Re: Art Of Digital Show


I saw the images in the newsgroup and am interested in what you said about putting together all the basic fractal sets. These four that I saw are in the basic formula sets, but there can be many more. A starting place for the complete set of fractal types could be found at the wikipedia site at this address -

On the subject of post processing - I appreciate post processing of fractals when it is done in a good context. One good site I would recommend that does good work with post processing of fractals into digital art is a site created by Adam Webb -


Jim Hauser wrote:
"Stephen C. Ferguson" <fergusonsc@xxxxxxxxxxxxxx> wrote in message news:s4EVg.43718$DU3.8895@xxxxxxxxxxxxxxxxxxxxxxx
I think that what separates fractal art and fractals is that fractals are created purely from math by iteratively applying a formula and applying a coloring algorithm to color the single pixel. Fractal art is sometimes misleading because the image has been post processed. The first image that I saw at this web site, I noticed that post processing was obviously used on the image. This distracts me from continuing to look further.

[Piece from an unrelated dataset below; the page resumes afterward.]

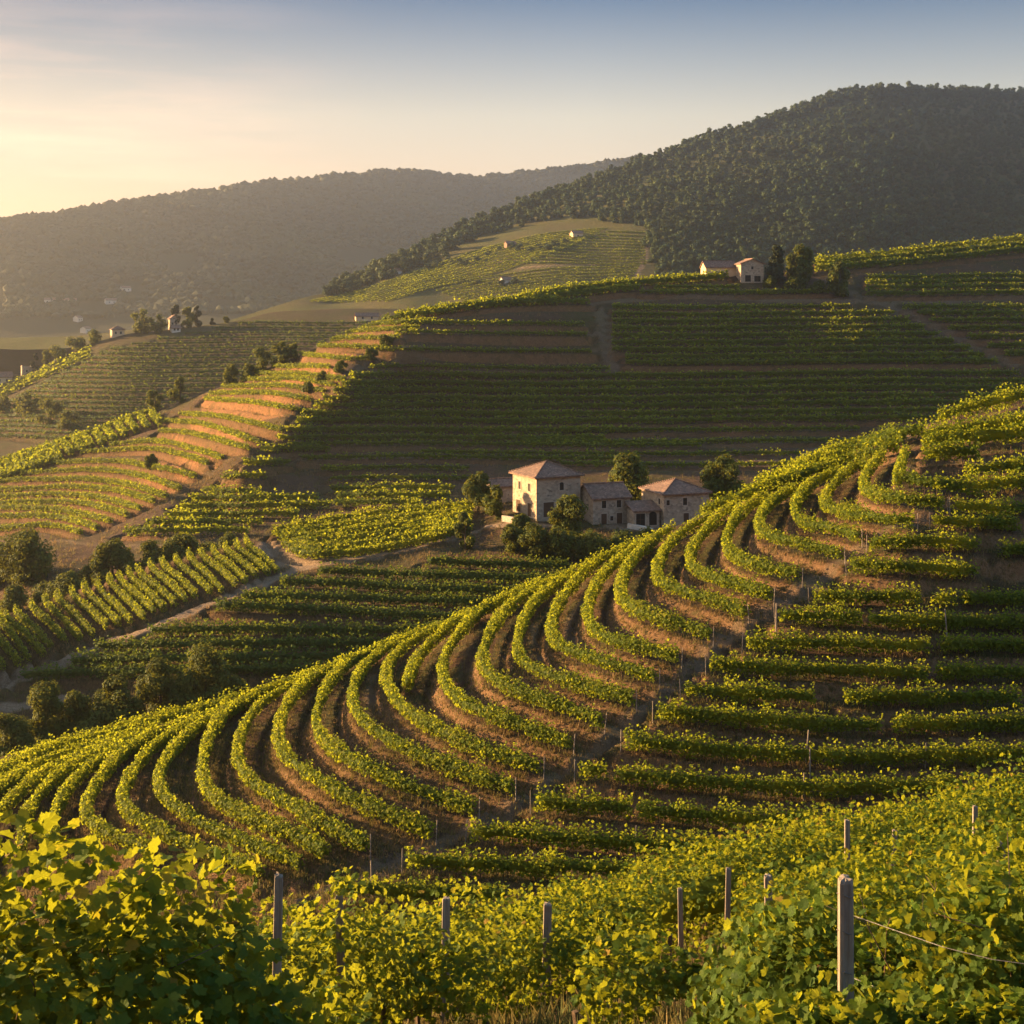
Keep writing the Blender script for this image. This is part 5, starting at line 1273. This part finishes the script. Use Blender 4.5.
house('shed', at(634, 526, 221.0), R(16), 4.3, 3.2, 2.3, 'shed', 1.2, 'small lean-to shed with open dark doorways between farm building and barn',
      [Fo(1.1, 0.0, 1.5, 1.9, 'window'), Fo(3.2, 0.0, 1.3, 1.6, 'window', True)], over=0.3)
house('outhouse', at(492, 500, 238), R(20), 5.0, 4.0, 2.2, 'gable_x', 0.9, 'low red-roofed outhouse half hidden behind the bushes left of the tower house', [], over=0.3)
def wall_run(name, pts, h, th, mat, label):
    m = MB()
    for a, b_ in zip(pts[:-1], pts[1:]):
        a, b_ = np.array(a), np.array(b_); d = b_ - a; d[2] = 0; d /= np.linalg.norm(d); s = np.array([-d[1], d[0], 0]) * th / 2
        m.add([a - s - (0, 0, .8), b_ - s - (0, 0, .8), b_ + s - (0, 0, .8), a + s - (0, 0, .8), a - s + (0, 0, h), b_ - s + (0, 0, h), b_ + s + (0, 0, h), a + s + (0, 0, h)],
              [(0, 3, 2, 1), (4, 5, 6, 7), (0, 1, 5, 4), (1, 2, 6, 5), (2, 3, 7, 6), (3, 0, 4, 7)])
    return tag(m.build(name, mat), label, 'wall')
wall_run('garden_wall', [VA.pt(503, 522) , VA.pt(514, 524), VA.pt(528, 526)], 0.9, 0.5, M['rockm'], 'low stone garden wall at the left foot of the tower house')
wall_run('terrace_wall', [VA.pt(628, 528), VA.pt(640, 530), VA.pt(652, 533)], 0.7, 0.6, M['white'], 'pale low wall in front of the shed and barn')
# hilltop house
YH = float(MI.Y(740, 283))
house('hilltop_house', at(741, 282, YH), R(8), 7.2, 7.0, 5.6, 'gable_y', 1.35, 'tall stone house with a gable front on the hilltop, beside dark trees', [Fo(3.6, 3.9, 0.7, 0.9), Fo(2.2, 0.1, 1.8, 2.0), Fo(5.2, 0.1, 2.0, 1.8), Lo(3.0, 3.6, 0.8, 1.2)], over=0.4)
house('hilltop_wing', at(706, 277, YH + 4), R(8), 9.6, 6.0, 3.0, 'gable_x', 1.9, 'long low wing with a red roof left of the tall hilltop house', [Lo(3.0, 1.0, 0.8, 1.1), Fo(4.8, 0.8, 0.8, 1.1)], over=0.35, wall='cream')
# hazy ridge houses
def ridge_house(name, px, py, Y, w, d, h, roof, rh, lab, wall='cream', rz=25, ops=None, L=None):
    loc = L.pt(px, py) if L is not None else at(px, py, Y)
    return house(name, loc, R(rz), w, d, h, roof, rh, lab, ops if ops is not None else [Fo(w * .3, h * .5, .9, 1.2), Fo(w * .7, h * .5, .9, 1.2)], over=0.5, wall=wall)
ridge_house('ridge_house', 112, 337, 0, 6.5, 6.0, 4.6, 'hip', 1.8, 'small cream house with a dark red roof on the hazy side ridge', L=RI)
ridge_house('ridge_tower_house', 170, 331, 0, 4.6, 5.0, 6.5, 'gable_y', 1.8, 'tall narrow brick house among hazy ridge trees', wall='stone', L=RI)
ridge_house('ridge_cottage', 172, 333, 0, 4.5, 4.0, 2.6, 'gable_x', 1.2, 'tiny white cottage before the tall narrow ridge house', wall='white', L=RI)
ridge_house('ruined_tower', 22, 374, 0, 8.0, 6.0, 3.6, 'flat', 0.2, 'hazy square ruin without a roof on the left edge of the side ridge', wall='stone', L=RI)
ridge_house('roadside_house', -6, 384, 0, 9.0, 7.0, 5.0, 'gable_x', 2.2, 'hazy house with a long roof cut by the left edge', wall='cream', L=RI)
ridge_house('long_house', 356, 321, 0, 12.0, 6.0, 2.8, 'gable_x', 1.6, 'long low pinkish house on the ridge behind the lit rows', wall='cream', rz=12, L=RI)
G = 'white houses in the hazy valley'
for i, (px, py, w, lab) in enumerate([(44, 303, 15, 'hazy white house at the left of the upper row in the valley'), (63, 303, 18, 'hazy white long house second in the upper valley row'), (106, 303, 16, 'hazy white house above the small cream ridge house'), (122, 293, 14, 'highest hazy white house on the far slope'), (8, 347, 10, 'hazy white house low at the left edge of the valley'), (22, 346, 11, 'hazy pale house beside the low valley house'), (78, 322, 9, 'small hazy house by the valley road'), (86, 334, 12, 'hazy pinkish house just over the ridge edge')]):
    house('valley_house', FL.pt(px, py), R(15 + 8 * i), w, 9, 6, 'gable_x', 2.6, lab, [Fo(w * .3, 2.5, 1.2, 1.5), Fo(w * .7, 2.5, 1.2, 1.5)], wall='white', group=G)
for i, (px, py, w, wl_, lab) in enumerate([(392, 276, 9, 'white', 'small pale house at the edge of the far wood'), (507, 250, 8, 'tile', 'small orange shack in the far sunlit vineyard'), (573, 238, 9, 'cream', 'small pinkish house near the top of the far vineyard'), (503, 285, 10, 'white', 'white house low in the far vineyard above the lit crest rows')]):
    house('vineyard_house', FH.pt(px, py), R(20), w, 7, 4.5, 'gable_x', 2.0, lab, [Fo(w * .5, 1.5, 1.2, 1.5)], wall=wl_, group='small houses in the far vineyard')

The pure fractal art is what I am really interested in.

Thanks for the post Roger. I looked at the site for about 2 seconds and became disinterested.


I would have to agree with you on post work. I use it sparingly, mostly for brightness and contrast. But it has to be kept under four slider clicks in any combination. Anymore and the image starts transforming too much.

As you said in your post about post processing. Just say no... :-)

Your last post in the binary group is a fantastic example. (cl-2006-10-05_008)

On the other end I have just finished a somewhat comprehensive (if that is possible) set of all of the basic fractal sets that I'm aware of. They are rendered neutral in black and white bmp. I want to put the formulas into the images. Hopefully, this will give them an artistic appeal all their own. Will post some examples in the binaries when the first few are finished. (So far there are around 120.)